Comment rendre justice ?

Après avoir ignoré ou minimisé la gravité des événements, la communauté internationale veut juger les coupables. Elle crée le Tribunal pénal international pour le Rwanda (TPIR) qui siégera à Arusha en Tanzanie. Sur une période de 20 ans, 93 personnes sont jugées. Un TPIR très décrié, trop lent, trop cher, corrompu, peu efficace. La toute grande majorité des suspects sera jugée par des gacaca, les tribunaux traditionnels populaires. Entre 2005 et 2012, 2 millions de personnes, des exécutants accusés de crimes liés au génocide, seront jugées. 65% seront déclarés coupables.

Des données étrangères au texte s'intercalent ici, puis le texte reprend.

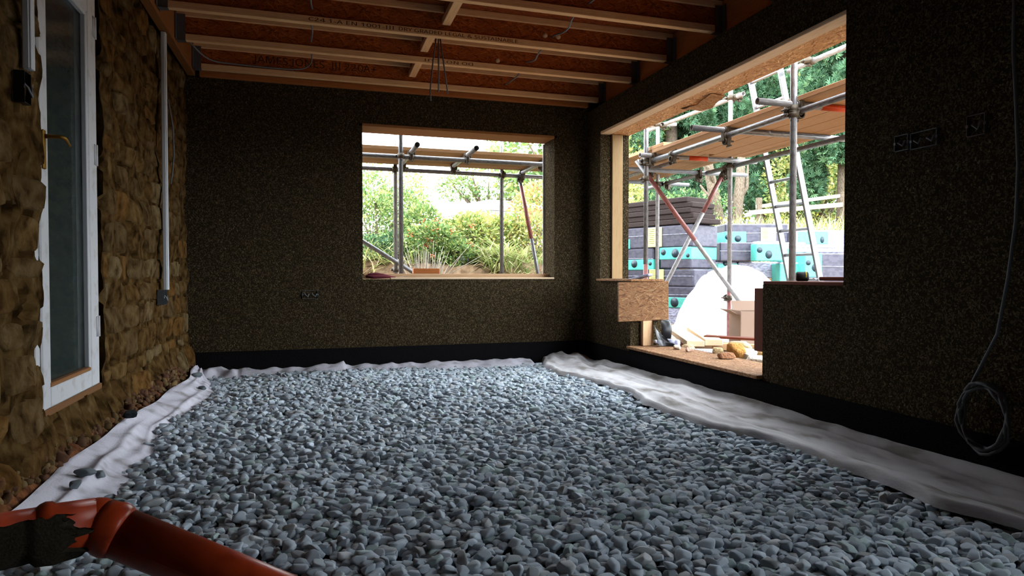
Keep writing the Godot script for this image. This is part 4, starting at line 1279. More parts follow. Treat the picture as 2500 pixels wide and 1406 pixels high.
func pole(label: String, p: Vector3, q: Vector3, cat: String, m: Material, clamps := [], red := []) -> Node3D:
	var n: String = {"standard": "scaffold_standard", "ledger": "scaffold_ledger", "transom": "scaffold_transom", "brace": "scaffold_brace", "guard rail": "scaffold_guard_rail"}[cat]
	var t := thing(n, label, "scaffold pole", p, "scaffold poles")
	tube("tube", Vector3.ZERO, q - p, m, t)
	for c in clamps:
		coupler(t, (q - p) * float(c[0]), q - p, c[1])
	for r in red:
		var x := (q - p).normalized()
		var f := frame_of(x)
		var a: float = r[0]
		var b: float = r[1]
		var L := (q - p).length() * (b - a)
		put("painted_band", lathe_x([Vector2(0, 0.0243), Vector2(0, 0.0248), Vector2(L, 0.0248), Vector2(L, 0.0243)], 18), r[2], t, Transform3D(Basis(x, f[0], x.cross(f[0])), (q - p) * a))
	return t

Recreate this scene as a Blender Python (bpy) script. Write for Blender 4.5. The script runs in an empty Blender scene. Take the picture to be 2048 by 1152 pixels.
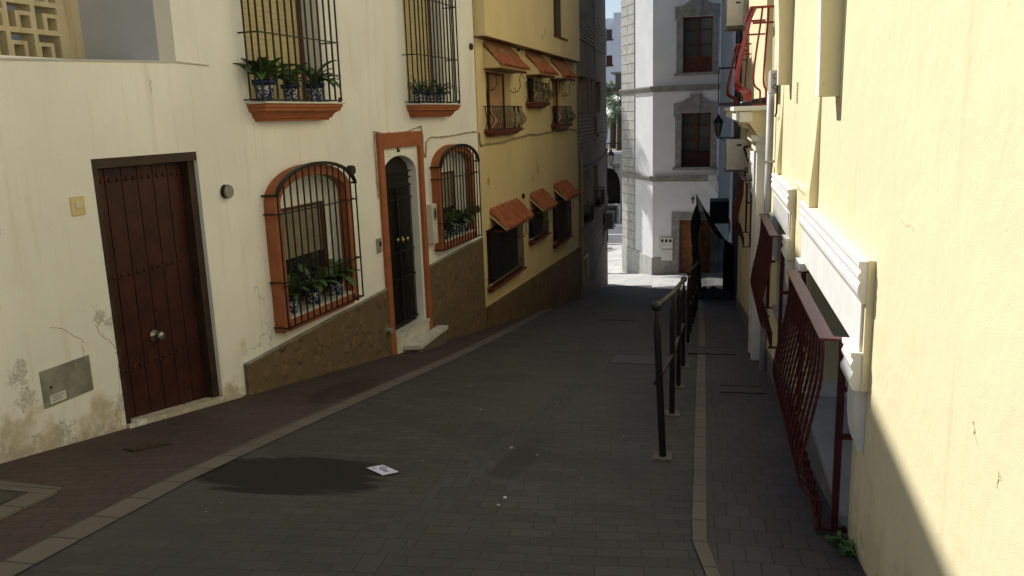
import bpy, bmesh, math, random
from mathutils import Vector, Matrix, noise
from math import radians, sin, cos, pi, tan, atan2, hypot
random.seed(7)
S = bpy.context.scene
COL = S.collection

# ------------------------------------------------------------------ camera
F_PX, CX, CY = 1647., 1024., 576.
up_c = -Vector((1290-CX, -(8500-CY), -F_PX)).normalized()
def dcam(x, y): return Vector((x-CX, -(y-CY), -F_PX)).normalized()
_vp = dcam(1400, 221)
_f = (_vp - up_c*_vp.dot(up_c)).normalized()
_r = _f.cross(up_c)
RM = Matrix((_r, _f, up_c))          # world = RM @ camera
def ray(x, y): return RM @ dcam(x, y)
cam = bpy.data.cameras.new("camera"); co = bpy.data.objects.new("camera", cam); COL.objects.link(co)
co.matrix_world = RM.to_4x4(); cam.sensor_width = 36; cam.lens = F_PX/2048*36; cam.clip_start = .05; cam.clip_end = 2000
S.camera = co

def clamp(v, a, b): return max(a, min(b, v))
def gz(x, y):
    if y <= 26: return -1.40 - .157*y
    s = .09 + .04*clamp((.9-x)/3.9, 0, 1.333)
    if y <= 34: return -5.482 - (y-26)*s
    return -5.482 - 8*s - .02*(y-34)

class Frame:
    """a vertical wall: u along it, n out of it, z up"""
    def __init__(s, P, az, sgn):
        a = radians(az); s.P = Vector((P[0], P[1], 0)); s.n = Vector((cos(a), -sin(a), 0))*sgn; s.u = Vector((sin(a), cos(a), 0))
    def __call__(s, u, n, z): return s.P + s.u*u + s.n*n + Vector((0, 0, z))
    def at(s, x, y, off=0):
        r = ray(x, y); P = s.P + s.n*off; q = r*((s.n.dot(P))/(s.n.dot(r))); return ((q-P).dot(s.u), q.z)
    def g(s, u, n=0): p = s(u, n, 0); return gz(p.x, p.y)
class WF:
    def __call__(s, x, y, z): return Vector((x, y, z))
W0 = WF()
F1 = Frame((-4.139, 5.022), 5.67, 1)
F2 = Frame((-3.38, 12.663), 3.19, 1)
F3 = Frame((-2.943, 20.5), -.23, 1)
FR = Frame((.70, 3.4), .6, -1)
FM = Frame((-1.69, 31.3), 97, 1)
FS = Frame((-1.69, 31.3), -27, -1)
UQ = FS.at(1245, 300)[0]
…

La fin d’un génocide et le début de l’exode

L’arrivée du FPR a mis fin au massacre des Tutsis en grande majorité mais aussi des Hutus qui étaient opposés au régime. Mais, soit parce qu’ils ont commis des crimes et qu’ils espèrent échapper à la justice, soit parce qu’ils ont peur de la vengeance et des représailles, 2 millions de Rwandais en grande majorité des Hutus, se lancent sur les routes. Leur but : atteindre ce qui s’appelle alors le Zaïre, cet immense pays voisin où ils espèrent fuir. L’exode est tellement massif que 25 ans plus tard, cet immense pays voisin a beau avoir changé de nom – il s’appelle désormais la République démocratique du Congo -, ses provinces de l’Est sont toujours très largement déstabilisées par les suites et conséquences du génocide au Rwanda.